Saskia de Wit is assistant professor at the University of Technology in Delft, where she helped establish a master track in landscape architecture and now teaches landscape architecture, planting design, landscape theory, and history. She also leads her own office, Saskia de Wit garden and landscape, with realized works in the Netherlands and Switzerland. Studying for her master’s degree in landscape architecture at Wageningen University—a life science university—she was introduced to the notion of landscape architecture as a transformation of the existing landscape. During an exchange year at Delft University, architecture—design of space—and an integral connection to urbanism were added.

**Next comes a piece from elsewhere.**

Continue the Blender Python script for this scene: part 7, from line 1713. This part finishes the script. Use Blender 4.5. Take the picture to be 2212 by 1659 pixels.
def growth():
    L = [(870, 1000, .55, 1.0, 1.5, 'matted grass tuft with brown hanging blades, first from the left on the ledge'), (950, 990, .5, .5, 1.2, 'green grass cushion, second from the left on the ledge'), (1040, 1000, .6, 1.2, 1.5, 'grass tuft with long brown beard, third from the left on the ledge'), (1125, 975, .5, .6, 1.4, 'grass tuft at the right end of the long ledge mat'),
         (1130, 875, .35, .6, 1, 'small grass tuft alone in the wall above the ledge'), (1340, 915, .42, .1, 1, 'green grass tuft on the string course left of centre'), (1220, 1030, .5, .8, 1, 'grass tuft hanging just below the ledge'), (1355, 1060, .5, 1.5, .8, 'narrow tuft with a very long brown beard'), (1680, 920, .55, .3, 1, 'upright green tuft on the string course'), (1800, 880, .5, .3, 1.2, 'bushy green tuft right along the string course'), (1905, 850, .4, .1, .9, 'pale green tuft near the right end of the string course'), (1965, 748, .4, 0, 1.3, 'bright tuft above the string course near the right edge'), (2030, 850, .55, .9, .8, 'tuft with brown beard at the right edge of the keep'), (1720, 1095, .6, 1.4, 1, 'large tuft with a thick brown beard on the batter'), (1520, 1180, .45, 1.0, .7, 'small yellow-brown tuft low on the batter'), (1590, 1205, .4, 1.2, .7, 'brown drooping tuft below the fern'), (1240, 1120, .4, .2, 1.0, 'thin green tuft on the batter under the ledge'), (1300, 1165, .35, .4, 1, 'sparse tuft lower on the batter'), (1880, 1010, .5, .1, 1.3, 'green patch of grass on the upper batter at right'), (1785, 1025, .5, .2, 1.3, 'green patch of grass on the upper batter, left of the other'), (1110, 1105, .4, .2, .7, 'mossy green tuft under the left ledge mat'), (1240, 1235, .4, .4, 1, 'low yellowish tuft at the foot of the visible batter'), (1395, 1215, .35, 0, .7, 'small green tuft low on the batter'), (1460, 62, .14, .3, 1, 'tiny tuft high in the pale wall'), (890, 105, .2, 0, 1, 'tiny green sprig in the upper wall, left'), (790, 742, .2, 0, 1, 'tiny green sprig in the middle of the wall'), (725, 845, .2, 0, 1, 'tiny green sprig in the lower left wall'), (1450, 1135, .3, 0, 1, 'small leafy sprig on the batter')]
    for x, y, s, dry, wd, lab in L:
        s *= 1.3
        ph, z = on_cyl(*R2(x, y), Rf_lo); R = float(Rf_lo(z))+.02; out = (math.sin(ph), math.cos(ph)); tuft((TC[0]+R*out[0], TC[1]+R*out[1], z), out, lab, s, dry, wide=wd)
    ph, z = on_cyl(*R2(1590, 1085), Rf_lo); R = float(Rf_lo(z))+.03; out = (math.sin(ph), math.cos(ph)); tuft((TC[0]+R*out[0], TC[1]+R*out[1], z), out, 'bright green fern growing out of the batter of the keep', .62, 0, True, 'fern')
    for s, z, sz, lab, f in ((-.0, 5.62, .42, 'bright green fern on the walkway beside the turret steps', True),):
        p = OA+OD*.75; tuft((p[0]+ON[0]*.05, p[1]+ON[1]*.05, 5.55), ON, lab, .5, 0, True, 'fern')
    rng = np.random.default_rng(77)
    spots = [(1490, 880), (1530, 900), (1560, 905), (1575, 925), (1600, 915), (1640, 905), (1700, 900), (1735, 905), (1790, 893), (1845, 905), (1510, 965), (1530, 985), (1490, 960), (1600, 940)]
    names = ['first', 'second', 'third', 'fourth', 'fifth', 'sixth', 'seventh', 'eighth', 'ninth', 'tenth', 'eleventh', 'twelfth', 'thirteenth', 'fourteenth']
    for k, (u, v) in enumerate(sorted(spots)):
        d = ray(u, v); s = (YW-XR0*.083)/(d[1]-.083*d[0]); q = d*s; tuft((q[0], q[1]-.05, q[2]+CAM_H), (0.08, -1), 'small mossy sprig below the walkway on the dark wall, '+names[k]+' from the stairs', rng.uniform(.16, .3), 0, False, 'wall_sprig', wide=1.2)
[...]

Her resulting interests in both the garden and the characteristics of landscape are expressed in several books, papers and articles, notably The Enclosed Garden (co-author R.A.A.J. Aben; 010 Publishers 1999), and Dutch Lowlands (SUN publishers 2009). Gradually her focus deepened on the garden—as the most condensed expression of landscape—as a core of the discipline of landscape architecture and in 2014 she finished her PhD research Hidden landscapes, the metropolitan garden and the genius loci.

Currently she is working on transforming her PhD research into a book narrative for a broader audience, and while at Dumbarton Oaks she’ll be working on two essays on the role of interstitial spaces in the metropolitan landscape, and on the sensorial properties of place. These notions come together in her understanding that interstitial spaces might hold keys for the opening up to, often hidden, landscape qualities “underneath” the metropolitan tissue, qualities that can be defined as “place,” if they can be perceived as such.